I am working up the most accurate load I can find for my K-38 with hard cast 148 gr wadcutters from my lyman mould. While my best load of 3.0 gr Bullseye is very accurate, I was tooling with trying to find an equally accurate load with Unique. The odd thing about my 4.0 gr load of unique is that it is extreemly accurate, perhaps a bit better than my Bullseye load, but the extreeme spread for five shot strings is huge- about 100 f/s - but the load was very accurate over multiple five shot groups (at 25 yd rapid fire B8 target) - enough to be stitistically confident that this is no fluke.
Questions;
1. Do you ignore the ES at such a short distance if you're getting great accuracy or do you continue your load development because sooner or later it will bite you?
2. I was thinking of eliminating the crimp and seeing if the ES drops- thinking perhaps that with such a low charge, even slight variations in crimp (perhaps due to very slight variations in case length) are the cause. With such light loads, I doubt that the bullets will move. Unfortunately, I also crimp my Bullseye loads and they do not show the same ES (10-12 f/s) so this is not likely the cause of the high ES.

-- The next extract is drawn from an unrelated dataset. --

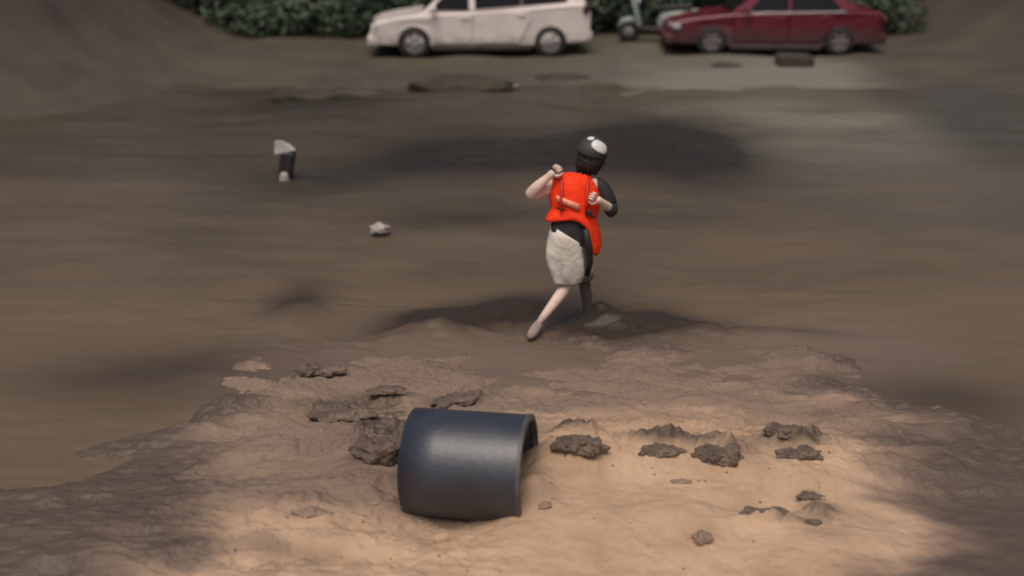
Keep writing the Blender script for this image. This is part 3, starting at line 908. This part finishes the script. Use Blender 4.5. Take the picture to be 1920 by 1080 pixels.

I am fine just bagging the Unique and sticking with the Bullseye load but I wanted some input on the concern folks have for ES and whether anyone has honestly developed a good 38 load with the 148 gr WC and Unique, and is it common to see large ES numbers with Unique when your charge is quite a bit below this powder's sweet spot.
Throughout all of this testing, I do not alter bullets, alloy, sizing diameter, primer, case, case prep process.
3. Are there any published guides out there, specifically for Bullseye shooters and their 38's, for NRA Bullseye event target loads with the popular bullets. If it contained loading advice for the 22 and 45 as well, even better.